■ MATERIAL
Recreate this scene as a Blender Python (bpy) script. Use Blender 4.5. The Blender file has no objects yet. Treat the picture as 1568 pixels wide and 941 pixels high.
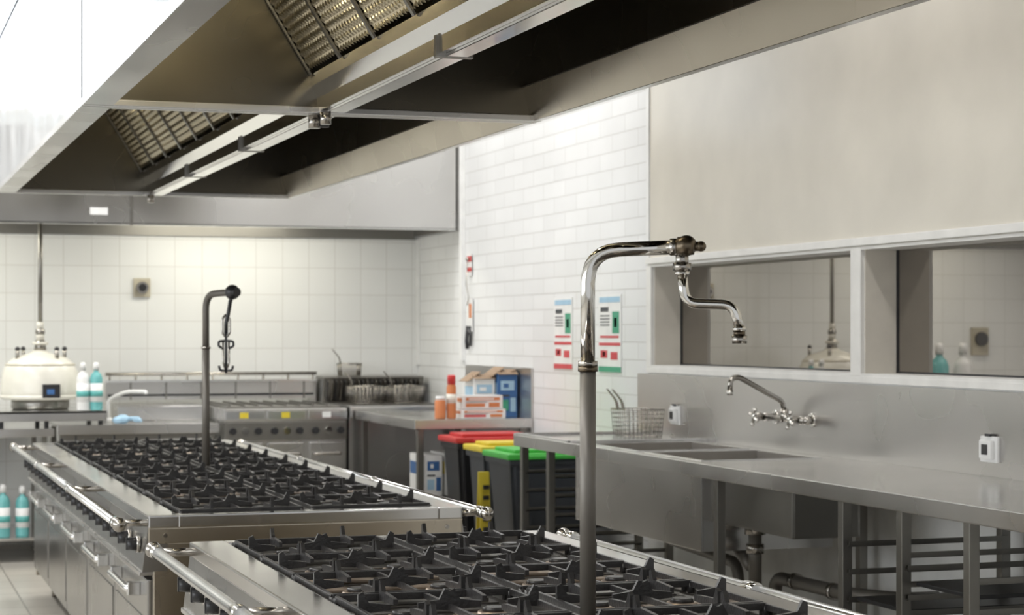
import bpy, bmesh, math, random
from mathutils import Vector, Matrix
random.seed(4)
scene = bpy.context.scene
try:
    scene.view_settings.view_transform = 'Standard'
except Exception: pass

# ------------------------------------------------------------------ materials
def newmat(name):
    m = bpy.data.materials.new(name); m.use_nodes = True
    nt = m.node_tree; b = nt.nodes['Principled BSDF']
    return m, nt, b

def plain(name, col, rough=0.5, metal=0.0, bump=0.0, bscale=40.0, var=0.06, spec=0.5):
    m, nt, b = newmat(name)
    b.inputs['Roughness'].default_value = rough
    b.inputs['Metallic'].default_value = metal
    b.inputs['Specular IOR Level'].default_value = spec
    g = nt.nodes.new('ShaderNodeNewGeometry')
    n = nt.nodes.new('ShaderNodeTexNoise'); n.inputs['Scale'].default_value = bscale * 0.2
    n.inputs['Detail'].default_value = 4
    nt.links.new(g.outputs['Position'], n.inputs['Vector'])
    r = nt.nodes.new('ShaderNodeValToRGB')
    r.color_ramp.elements[0].position = 0.3; r.color_ramp.elements[1].position = 0.7
    r.color_ramp.elements[0].color = (*[max(0, c*(1-var)) for c in col], 1)
    r.color_ramp.elements[1].color = (*[min(1, c*(1+var)) for c in col], 1)
    nt.links.new(n.outputs['Fac'], r.inputs['Fac'])
    nt.links.new(r.outputs['Color'], b.inputs['Base Color'])
    if bump > 0:
        n2 = nt.nodes.new('ShaderNodeTexNoise'); n2.inputs['Scale'].default_value = bscale
        nt.links.new(g.outputs['Position'], n2.inputs['Vector'])
        bp = nt.nodes.new('ShaderNodeBump'); bp.inputs['Strength'].default_value = bump
        bp.inputs['Distance'].default_value = 0.003
        nt.links.new(n2.outputs['Fac'], bp.inputs['Height'])
        nt.links.new(bp.outputs['Normal'], b.inputs['Normal'])
    return m

def steel(name, col, rough=0.3, rvar=0.05, cvar=0.05, scale=1.6, metal=1.0, wave=0.0):
    m, nt, b = newmat(name)
    b.inputs['Metallic'].default_value = metal
    g = nt.nodes.new('ShaderNodeNewGeometry')
    n2 = nt.nodes.new('ShaderNodeTexNoise'); n2.inputs['Scale'].default_value = scale; n2.inputs['Detail'].default_value = 2
    nt.links.new(g.outputs['Position'], n2.inputs['Vector'])
    r = nt.nodes.new('ShaderNodeMapRange'); r.interpolation_type = 'SMOOTHSTEP'
    r.inputs['From Min'].default_value = 0.25; r.inputs['From Max'].default_value = 0.75
    r.inputs['To Min'].default_value = max(0.04, rough-rvar); r.inputs['To Max'].default_value = rough+rvar
    nt.links.new(n2.outputs['Fac'], r.inputs['Value']); nt.links.new(r.outputs['Result'], b.inputs['Roughness'])
    cr = nt.nodes.new('ShaderNodeValToRGB')
    cr.color_ramp.elements[0].position = 0.2; cr.color_ramp.elements[1].position = 0.8
    cr.color_ramp.elements[0].color = (*[c*(1-cvar) for c in col], 1)
    cr.color_ramp.elements[1].color = (*[min(1, c*(1+cvar)) for c in col], 1)
    nt.links.new(n2.outputs['Fac'], cr.inputs['Fac']); nt.links.new(cr.outputs['Color'], b.inputs['Base Color'])
    if wave > 0:
        n3 = nt.nodes.new('ShaderNodeTexNoise'); n3.inputs['Scale'].default_value = 1.4; n3.inputs['Detail'].default_value = 0
        nt.links.new(g.outputs['Position'], n3.inputs['Vector'])
        bp = nt.nodes.new('ShaderNodeBump'); bp.inputs['Strength'].default_value = 1.0; bp.inputs['Distance'].default_value = wave
        nt.links.new(n3.outputs['Fac'], bp.inputs['Height']); nt.links.new(bp.outputs['Normal'], b.inputs['Normal'])
    return m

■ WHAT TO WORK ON
Exactly as they appear, print the lines of the listing above from its first line through the line that contains "return m, nt, b", minus the pictures.

■ ANSWER TO THIS PROBLEM
Recreate this scene as a Blender Python (bpy) script. Use Blender 4.5. The Blender file has no objects yet. Treat the picture as 1568 pixels wide and 941 pixels high.
import bpy, bmesh, math, random
from mathutils import Vector, Matrix
random.seed(4)
scene = bpy.context.scene
try:
    scene.view_settings.view_transform = 'Standard'
except Exception: pass

# ------------------------------------------------------------------ materials
def newmat(name):
    m = bpy.data.materials.new(name); m.use_nodes = True
    nt = m.node_tree; b = nt.nodes['Principled BSDF']
    return m, nt, b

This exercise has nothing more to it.